My Review of In The Lion's Court: Power, Ambition and Sudden Death in the Reign of Henry VIII - A Study in Political Intrigue By Derek Wilson

You often boast to me that you have the king’s ear and often have fun with him, freely and according to your whims. This is like having fun with tamed lions – often it is harmless, but just as often there is fear of harm. Often he roars in rage for no known reason, and suddenly the fun becomes fatal.’ Thomas More

For anyone endeavoring to understand the reign of Henry VIII, King of England, and or the man Henry Tudor himself, the focus has been to turn to his infamous six wives for the answer. However, writer and novelist, Derek Wilson gives us the answers through the eyes of the Six Thomases’ orbiting around the man himself:  Thomas Wolsey, Thomas More, Thomas Cromwell, Thomas Howard, Thomas Wriothesley and Thomas Cranmer.

Derek Wilson also gives us another mnemonic:  Died, beheaded, beheaded, Self-slaughtered, burned survived.

Between 1509 and 1547, these six men were the most closely involved with the governing king of the empire of England. Thomas Wolsey was an accused traitor finding himself on the way to the block when a kinder death took him.  Thomas More and Thomas Cromwell  could not have had more varying policies, convictions and could not have been more different.  They had one thing in common though; they were both to perish by headman’s axe.  Thomas Howard, Duke of Norfolk, would have been beheaded if it were not for the death of Henry VIII bringing an eleventh hour reprieve. Thomas Wriothesley, Earl of Southampton, and Thomas Cranmer, Archbishop of Canterbury, outlived Henry VIII but died due to a faction war of ambitions and ideologies which went on until 1547. After a failed coup, Wriothesley succumbed to what was either poison of body or mind. Thomas Cranmer went to the stake as a heretic at Mary Tudor’s insistence; she truly turned out to be a chip off the old block (pardon the pun). 

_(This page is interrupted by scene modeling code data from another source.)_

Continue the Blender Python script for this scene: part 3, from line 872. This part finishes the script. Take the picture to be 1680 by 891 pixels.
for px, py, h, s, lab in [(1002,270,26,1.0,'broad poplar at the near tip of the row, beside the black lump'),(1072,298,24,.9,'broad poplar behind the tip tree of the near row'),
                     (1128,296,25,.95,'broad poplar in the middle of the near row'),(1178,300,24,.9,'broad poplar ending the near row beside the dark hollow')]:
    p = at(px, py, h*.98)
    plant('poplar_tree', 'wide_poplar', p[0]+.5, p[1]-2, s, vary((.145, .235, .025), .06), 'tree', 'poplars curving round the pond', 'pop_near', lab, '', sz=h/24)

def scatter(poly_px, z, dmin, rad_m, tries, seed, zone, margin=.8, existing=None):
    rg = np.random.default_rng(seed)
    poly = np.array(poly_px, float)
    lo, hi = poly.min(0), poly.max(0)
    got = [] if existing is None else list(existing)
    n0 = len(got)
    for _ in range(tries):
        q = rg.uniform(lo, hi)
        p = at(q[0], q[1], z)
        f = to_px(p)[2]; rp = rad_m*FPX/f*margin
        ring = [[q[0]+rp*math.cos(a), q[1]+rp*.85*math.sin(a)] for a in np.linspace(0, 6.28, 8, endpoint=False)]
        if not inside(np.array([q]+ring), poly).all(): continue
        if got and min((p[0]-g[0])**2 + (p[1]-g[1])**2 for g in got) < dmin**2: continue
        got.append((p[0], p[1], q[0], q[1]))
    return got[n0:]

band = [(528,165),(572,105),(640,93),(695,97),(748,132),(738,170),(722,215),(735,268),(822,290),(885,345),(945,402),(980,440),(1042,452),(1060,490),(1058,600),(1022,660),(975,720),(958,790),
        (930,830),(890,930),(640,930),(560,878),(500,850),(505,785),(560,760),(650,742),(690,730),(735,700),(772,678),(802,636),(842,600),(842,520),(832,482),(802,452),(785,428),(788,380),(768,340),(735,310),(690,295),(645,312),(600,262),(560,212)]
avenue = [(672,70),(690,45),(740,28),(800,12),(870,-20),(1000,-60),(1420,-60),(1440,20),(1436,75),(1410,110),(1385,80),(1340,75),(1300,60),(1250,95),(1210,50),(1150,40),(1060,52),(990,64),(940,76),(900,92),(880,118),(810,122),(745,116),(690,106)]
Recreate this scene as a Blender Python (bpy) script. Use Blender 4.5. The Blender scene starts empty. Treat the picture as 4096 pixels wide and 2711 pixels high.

A very honorable mention goes to perhaps one of the most important of Henry’s men; a German painter of the divine nature, Hans Holbein. Hans etched, engraved, sketched and painted the men and women who populated the corridors of Greenwich and Whitehall Palace, leaving a legacy and a glimpse into the Tudor world. 

‘In the Lions Court’ also covers the splendor of the Field of Cloth of Gold, the struggle for the royal dispensation, the dissolution of the monastaries which turned out to be history’s largest single act of nationalism, the Pilgrimage of Grace which almost toppled the throne.  Also,the sudden ending of Thomas Cromwell, a man who made his ruler the richest in Christendom.

Derek Wilson provides his readers with a huge cast: six protagonists, Henry and his wives, along with various other minor players in this Tudor drama. Overall, it is an interesting historical biography where trying to keep the Thomases’ straight might just be the only confusing factor to this glorious read.

For more information about the author, Derek Wilson 

Please feel free to leave any comments,


Stanley said…
Very interesting review. Great post.
Kimberly Eve said…
Thanks Stanley I'm glad you enjoyed it.
Thanks for this book review, Kimberly. Are you familiar with Margaret George's 'Henry VIII?' How does this author's writing style compare to hers? I was bored with Massie's 'Catherine the Great.' I'm always looking for a great historical read!
Kimberly Eve said…
I'm familiar with Margaret George's novel about Henry VIII and his fool Will Somers. Though, not one of my favorites. If you want a novel type story about Henry than Alison Weir's The Autobiography of Henry VIII might interest you. George and Weir's writing style is more descriptive in tone than Derek Wilson's biography I've reviewed here. For historical Tudor biographies I recommend David Starkey and David Loades. Thanks so much for commenting.